> [Goal]
Repeat the material exactly, leaving nothing out.

━━━ Information shown ━━━

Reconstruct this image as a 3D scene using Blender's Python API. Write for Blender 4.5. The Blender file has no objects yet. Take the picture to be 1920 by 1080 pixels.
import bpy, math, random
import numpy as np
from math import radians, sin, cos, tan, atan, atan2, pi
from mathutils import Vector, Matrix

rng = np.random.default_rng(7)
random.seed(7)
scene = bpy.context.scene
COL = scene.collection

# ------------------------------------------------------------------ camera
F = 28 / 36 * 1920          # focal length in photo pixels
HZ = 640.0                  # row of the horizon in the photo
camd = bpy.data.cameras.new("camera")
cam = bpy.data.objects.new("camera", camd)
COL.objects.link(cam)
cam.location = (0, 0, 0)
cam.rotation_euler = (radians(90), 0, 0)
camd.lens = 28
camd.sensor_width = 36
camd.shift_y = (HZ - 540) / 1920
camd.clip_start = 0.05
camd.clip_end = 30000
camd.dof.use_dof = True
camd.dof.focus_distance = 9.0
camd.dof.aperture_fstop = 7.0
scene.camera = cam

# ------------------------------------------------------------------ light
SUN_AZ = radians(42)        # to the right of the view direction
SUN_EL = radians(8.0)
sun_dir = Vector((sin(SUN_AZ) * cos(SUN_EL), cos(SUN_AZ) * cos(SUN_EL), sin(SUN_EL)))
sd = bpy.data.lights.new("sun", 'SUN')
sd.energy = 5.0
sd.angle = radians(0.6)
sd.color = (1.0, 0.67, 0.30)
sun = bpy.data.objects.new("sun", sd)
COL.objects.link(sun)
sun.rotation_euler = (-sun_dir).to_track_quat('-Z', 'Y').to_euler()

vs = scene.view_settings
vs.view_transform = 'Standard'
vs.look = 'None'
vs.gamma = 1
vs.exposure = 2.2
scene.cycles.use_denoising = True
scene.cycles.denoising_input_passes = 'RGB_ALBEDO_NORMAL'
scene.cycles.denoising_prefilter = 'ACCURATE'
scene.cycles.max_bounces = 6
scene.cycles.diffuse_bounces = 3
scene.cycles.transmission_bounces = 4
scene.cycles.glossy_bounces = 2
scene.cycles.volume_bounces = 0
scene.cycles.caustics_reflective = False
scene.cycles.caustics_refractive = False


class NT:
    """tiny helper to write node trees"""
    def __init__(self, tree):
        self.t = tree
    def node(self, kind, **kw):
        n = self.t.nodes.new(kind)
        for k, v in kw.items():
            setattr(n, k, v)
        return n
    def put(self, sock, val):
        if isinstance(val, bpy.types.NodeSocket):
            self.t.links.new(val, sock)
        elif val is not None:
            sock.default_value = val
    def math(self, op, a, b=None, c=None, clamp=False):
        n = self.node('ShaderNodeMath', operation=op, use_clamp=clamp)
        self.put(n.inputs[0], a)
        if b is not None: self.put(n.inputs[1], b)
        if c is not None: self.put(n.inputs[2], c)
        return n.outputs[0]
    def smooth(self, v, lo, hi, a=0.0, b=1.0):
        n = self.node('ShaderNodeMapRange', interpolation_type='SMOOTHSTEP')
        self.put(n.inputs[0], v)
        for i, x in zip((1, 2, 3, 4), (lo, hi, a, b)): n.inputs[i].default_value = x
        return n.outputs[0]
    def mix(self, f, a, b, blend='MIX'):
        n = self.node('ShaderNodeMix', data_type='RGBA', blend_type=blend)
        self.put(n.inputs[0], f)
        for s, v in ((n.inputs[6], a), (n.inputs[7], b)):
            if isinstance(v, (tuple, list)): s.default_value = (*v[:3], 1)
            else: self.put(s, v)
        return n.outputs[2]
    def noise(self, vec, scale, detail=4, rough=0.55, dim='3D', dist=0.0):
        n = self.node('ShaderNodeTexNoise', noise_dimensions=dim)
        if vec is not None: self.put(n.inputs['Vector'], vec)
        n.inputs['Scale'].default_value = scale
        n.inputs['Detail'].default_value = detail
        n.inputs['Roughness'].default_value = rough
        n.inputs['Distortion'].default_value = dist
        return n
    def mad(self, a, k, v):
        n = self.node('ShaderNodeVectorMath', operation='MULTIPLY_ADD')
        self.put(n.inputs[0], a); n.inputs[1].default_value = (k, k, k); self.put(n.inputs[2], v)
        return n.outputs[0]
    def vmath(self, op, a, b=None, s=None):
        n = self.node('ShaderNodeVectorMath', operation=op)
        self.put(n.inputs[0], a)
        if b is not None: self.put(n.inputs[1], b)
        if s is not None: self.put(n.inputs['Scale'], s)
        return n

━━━

> [Written reply]
Reconstruct this image as a 3D scene using Blender's Python API. Write for Blender 4.5. The Blender file has no objects yet. Take the picture to be 1920 by 1080 pixels.
import bpy, math, random
import numpy as np
from math import radians, sin, cos, tan, atan, atan2, pi
from mathutils import Vector, Matrix

rng = np.random.default_rng(7)
random.seed(7)
scene = bpy.context.scene
COL = scene.collection

# ------------------------------------------------------------------ camera
F = 28 / 36 * 1920          # focal length in photo pixels
HZ = 640.0                  # row of the horizon in the photo
camd = bpy.data.cameras.new("camera")
cam = bpy.data.objects.new("camera", camd)
COL.objects.link(cam)
cam.location = (0, 0, 0)
cam.rotation_euler = (radians(90), 0, 0)
camd.lens = 28
camd.sensor_width = 36
camd.shift_y = (HZ - 540) / 1920
camd.clip_start = 0.05
camd.clip_end = 30000
camd.dof.use_dof = True
camd.dof.focus_distance = 9.0
camd.dof.aperture_fstop = 7.0
scene.camera = cam

# ------------------------------------------------------------------ light
SUN_AZ = radians(42)        # to the right of the view direction
SUN_EL = radians(8.0)
sun_dir = Vector((sin(SUN_AZ) * cos(SUN_EL), cos(SUN_AZ) * cos(SUN_EL), sin(SUN_EL)))
sd = bpy.data.lights.new("sun", 'SUN')
sd.energy = 5.0
sd.angle = radians(0.6)
sd.color = (1.0, 0.67, 0.30)
sun = bpy.data.objects.new("sun", sd)
COL.objects.link(sun)
sun.rotation_euler = (-sun_dir).to_track_quat('-Z', 'Y').to_euler()

vs = scene.view_settings
vs.view_transform = 'Standard'
vs.look = 'None'
vs.gamma = 1
vs.exposure = 2.2
scene.cycles.use_denoising = True
scene.cycles.denoising_input_passes = 'RGB_ALBEDO_NORMAL'
scene.cycles.denoising_prefilter = 'ACCURATE'
scene.cycles.max_bounces = 6
scene.cycles.diffuse_bounces = 3
scene.cycles.transmission_bounces = 4
scene.cycles.glossy_bounces = 2
scene.cycles.volume_bounces = 0
scene.cycles.caustics_reflective = False
scene.cycles.caustics_refractive = False


class NT:
    """tiny helper to write node trees"""
    def __init__(self, tree):
        self.t = tree
    def node(self, kind, **kw):
        n = self.t.nodes.new(kind)
        for k, v in kw.items():
            setattr(n, k, v)
        return n
    def put(self, sock, val):
        if isinstance(val, bpy.types.NodeSocket):
            self.t.links.new(val, sock)
        elif val is not None:
            sock.default_value = val
    def math(self, op, a, b=None, c=None, clamp=False):
        n = self.node('ShaderNodeMath', operation=op, use_clamp=clamp)
        self.put(n.inputs[0], a)
        if b is not None: self.put(n.inputs[1], b)
        if c is not None: self.put(n.inputs[2], c)
        return n.outputs[0]
    def smooth(self, v, lo, hi, a=0.0, b=1.0):
        n = self.node('ShaderNodeMapRange', interpolation_type='SMOOTHSTEP')
        self.put(n.inputs[0], v)
        for i, x in zip((1, 2, 3, 4), (lo, hi, a, b)): n.inputs[i].default_value = x
        return n.outputs[0]
    def mix(self, f, a, b, blend='MIX'):
        n = self.node('ShaderNodeMix', data_type='RGBA', blend_type=blend)
        self.put(n.inputs[0], f)
        for s, v in ((n.inputs[6], a), (n.inputs[7], b)):
            if isinstance(v, (tuple, list)): s.default_value = (*v[:3], 1)
            else: self.put(s, v)
        return n.outputs[2]
    def noise(self, vec, scale, detail=4, rough=0.55, dim='3D', dist=0.0):
        n = self.node('ShaderNodeTexNoise', noise_dimensions=dim)
        if vec is not None: self.put(n.inputs['Vector'], vec)
        n.inputs['Scale'].default_value = scale
        n.inputs['Detail'].default_value = detail
        n.inputs['Roughness'].default_value = rough
        n.inputs['Distortion'].default_value = dist
        return n
    def mad(self, a, k, v):
        n = self.node('ShaderNodeVectorMath', operation='MULTIPLY_ADD')
        self.put(n.inputs[0], a); n.inputs[1].default_value = (k, k, k); self.put(n.inputs[2], v)
        return n.outputs[0]
    def vmath(self, op, a, b=None, s=None):
        n = self.node('ShaderNodeVectorMath', operation=op)
        self.put(n.inputs[0], a)
        if b is not None: self.put(n.inputs[1], b)
        if s is not None: self.put(n.inputs['Scale'], s)
        return n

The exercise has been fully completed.